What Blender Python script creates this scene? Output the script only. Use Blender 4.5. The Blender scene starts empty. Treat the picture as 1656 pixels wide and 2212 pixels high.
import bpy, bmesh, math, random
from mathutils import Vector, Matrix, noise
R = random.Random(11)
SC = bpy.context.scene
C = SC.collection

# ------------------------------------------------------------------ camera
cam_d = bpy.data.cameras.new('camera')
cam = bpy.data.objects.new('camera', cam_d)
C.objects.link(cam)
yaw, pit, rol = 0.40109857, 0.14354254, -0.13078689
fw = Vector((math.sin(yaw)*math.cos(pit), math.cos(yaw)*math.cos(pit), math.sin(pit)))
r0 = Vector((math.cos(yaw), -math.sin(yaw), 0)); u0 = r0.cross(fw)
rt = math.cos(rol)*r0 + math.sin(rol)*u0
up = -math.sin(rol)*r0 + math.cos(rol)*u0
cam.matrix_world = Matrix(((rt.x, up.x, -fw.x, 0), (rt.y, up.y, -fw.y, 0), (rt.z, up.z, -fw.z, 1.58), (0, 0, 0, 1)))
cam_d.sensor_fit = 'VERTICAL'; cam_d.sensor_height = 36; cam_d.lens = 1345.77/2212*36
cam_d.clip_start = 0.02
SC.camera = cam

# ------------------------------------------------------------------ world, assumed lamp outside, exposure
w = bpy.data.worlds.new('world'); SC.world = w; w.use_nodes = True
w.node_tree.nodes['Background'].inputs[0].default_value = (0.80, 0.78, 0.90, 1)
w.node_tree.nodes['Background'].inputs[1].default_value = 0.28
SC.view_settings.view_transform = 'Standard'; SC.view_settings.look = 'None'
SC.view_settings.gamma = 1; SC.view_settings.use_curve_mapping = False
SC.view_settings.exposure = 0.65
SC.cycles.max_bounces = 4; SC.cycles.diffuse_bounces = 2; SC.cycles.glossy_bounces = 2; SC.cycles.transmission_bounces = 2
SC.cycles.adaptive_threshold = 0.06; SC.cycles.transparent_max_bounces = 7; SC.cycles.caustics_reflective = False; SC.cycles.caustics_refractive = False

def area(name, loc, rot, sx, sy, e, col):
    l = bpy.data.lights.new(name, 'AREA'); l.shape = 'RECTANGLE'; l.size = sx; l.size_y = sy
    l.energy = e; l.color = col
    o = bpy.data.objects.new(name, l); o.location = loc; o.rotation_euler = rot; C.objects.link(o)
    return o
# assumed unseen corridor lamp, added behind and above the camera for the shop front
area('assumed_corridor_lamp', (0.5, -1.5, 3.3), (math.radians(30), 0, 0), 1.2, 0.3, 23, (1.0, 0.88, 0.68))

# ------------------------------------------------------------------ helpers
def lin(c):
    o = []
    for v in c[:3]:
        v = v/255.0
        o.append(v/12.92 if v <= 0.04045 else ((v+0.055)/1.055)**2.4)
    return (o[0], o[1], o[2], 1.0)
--
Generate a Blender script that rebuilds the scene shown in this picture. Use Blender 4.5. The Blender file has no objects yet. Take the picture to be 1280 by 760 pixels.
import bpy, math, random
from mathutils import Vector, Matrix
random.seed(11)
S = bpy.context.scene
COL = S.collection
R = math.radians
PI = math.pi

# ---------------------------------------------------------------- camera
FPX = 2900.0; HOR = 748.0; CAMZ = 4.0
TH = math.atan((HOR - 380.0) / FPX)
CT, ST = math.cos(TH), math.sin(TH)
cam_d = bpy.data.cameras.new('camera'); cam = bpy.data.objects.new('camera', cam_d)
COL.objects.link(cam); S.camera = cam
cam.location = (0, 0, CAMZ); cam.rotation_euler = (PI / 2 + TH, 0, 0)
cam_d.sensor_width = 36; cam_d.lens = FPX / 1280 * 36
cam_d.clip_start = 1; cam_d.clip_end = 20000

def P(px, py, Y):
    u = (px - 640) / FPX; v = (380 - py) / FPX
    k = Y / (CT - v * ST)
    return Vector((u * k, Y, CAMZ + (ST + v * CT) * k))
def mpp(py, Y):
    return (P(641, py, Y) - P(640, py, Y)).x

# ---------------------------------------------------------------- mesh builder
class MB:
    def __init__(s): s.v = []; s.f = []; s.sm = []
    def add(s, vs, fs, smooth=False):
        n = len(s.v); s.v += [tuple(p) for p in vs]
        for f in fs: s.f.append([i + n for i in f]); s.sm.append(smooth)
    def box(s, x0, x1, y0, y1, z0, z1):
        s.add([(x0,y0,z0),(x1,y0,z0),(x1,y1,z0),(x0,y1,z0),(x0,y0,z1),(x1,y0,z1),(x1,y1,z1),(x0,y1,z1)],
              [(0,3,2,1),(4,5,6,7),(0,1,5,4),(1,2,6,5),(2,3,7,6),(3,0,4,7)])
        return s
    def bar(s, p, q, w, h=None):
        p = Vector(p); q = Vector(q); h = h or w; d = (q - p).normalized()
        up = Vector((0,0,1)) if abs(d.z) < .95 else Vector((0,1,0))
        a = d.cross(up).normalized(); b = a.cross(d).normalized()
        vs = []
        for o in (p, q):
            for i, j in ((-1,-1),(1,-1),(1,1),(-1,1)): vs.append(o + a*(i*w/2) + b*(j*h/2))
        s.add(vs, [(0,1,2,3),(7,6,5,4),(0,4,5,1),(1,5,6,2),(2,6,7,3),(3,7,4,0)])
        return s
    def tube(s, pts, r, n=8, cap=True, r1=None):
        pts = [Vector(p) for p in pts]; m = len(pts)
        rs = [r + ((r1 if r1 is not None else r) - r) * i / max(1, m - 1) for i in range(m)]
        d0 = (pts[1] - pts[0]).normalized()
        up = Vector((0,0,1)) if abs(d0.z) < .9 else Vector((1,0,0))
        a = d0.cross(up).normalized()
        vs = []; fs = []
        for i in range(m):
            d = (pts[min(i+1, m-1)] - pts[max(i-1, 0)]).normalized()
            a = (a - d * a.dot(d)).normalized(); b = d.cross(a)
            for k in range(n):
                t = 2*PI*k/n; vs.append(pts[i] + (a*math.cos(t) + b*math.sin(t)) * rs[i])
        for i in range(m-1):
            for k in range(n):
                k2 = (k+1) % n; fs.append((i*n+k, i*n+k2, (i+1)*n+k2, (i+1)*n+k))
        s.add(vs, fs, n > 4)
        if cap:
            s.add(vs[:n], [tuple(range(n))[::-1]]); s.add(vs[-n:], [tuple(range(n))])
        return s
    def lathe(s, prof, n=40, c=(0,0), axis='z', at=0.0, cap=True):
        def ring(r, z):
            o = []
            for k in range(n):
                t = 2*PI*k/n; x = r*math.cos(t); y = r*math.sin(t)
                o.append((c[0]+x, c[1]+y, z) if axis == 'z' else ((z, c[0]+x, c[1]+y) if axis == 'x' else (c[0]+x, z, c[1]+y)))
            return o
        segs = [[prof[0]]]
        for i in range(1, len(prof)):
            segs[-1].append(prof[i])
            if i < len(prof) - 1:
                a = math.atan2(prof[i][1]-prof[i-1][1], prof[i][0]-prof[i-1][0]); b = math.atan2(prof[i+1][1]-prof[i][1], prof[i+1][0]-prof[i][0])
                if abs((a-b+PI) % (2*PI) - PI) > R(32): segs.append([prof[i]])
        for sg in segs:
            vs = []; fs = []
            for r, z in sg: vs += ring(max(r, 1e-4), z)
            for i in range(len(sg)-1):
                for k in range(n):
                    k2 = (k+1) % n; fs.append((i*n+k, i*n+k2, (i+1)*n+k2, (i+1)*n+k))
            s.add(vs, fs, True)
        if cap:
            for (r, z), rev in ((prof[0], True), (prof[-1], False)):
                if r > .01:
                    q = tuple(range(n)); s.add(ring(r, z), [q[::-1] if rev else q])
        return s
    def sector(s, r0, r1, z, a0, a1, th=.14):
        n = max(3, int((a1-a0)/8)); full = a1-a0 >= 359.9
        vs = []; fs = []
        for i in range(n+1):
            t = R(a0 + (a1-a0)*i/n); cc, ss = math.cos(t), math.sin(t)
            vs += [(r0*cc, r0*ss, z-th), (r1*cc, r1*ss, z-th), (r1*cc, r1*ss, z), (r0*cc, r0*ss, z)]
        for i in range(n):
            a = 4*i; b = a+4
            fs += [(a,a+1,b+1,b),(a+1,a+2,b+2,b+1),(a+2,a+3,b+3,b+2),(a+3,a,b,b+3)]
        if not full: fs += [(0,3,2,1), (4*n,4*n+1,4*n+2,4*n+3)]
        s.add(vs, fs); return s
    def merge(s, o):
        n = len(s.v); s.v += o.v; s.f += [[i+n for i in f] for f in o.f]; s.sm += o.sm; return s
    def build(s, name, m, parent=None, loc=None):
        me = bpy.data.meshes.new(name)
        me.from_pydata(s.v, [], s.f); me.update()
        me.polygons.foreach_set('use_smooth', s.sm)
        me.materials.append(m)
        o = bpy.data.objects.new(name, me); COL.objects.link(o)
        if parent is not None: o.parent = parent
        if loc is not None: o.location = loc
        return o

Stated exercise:
Copy out every line in the entries above that holds "this".

Exercise output:
What Blender Python script creates this scene? Output the script only. Use Blender 4.5. The Blender scene starts empty. Treat the picture as 1656 pixels wide and 2212 pixels high.
Generate a Blender script that rebuilds the scene shown in this picture. Use Blender 4.5. The Blender file has no objects yet. Take the picture to be 1280 by 760 pixels.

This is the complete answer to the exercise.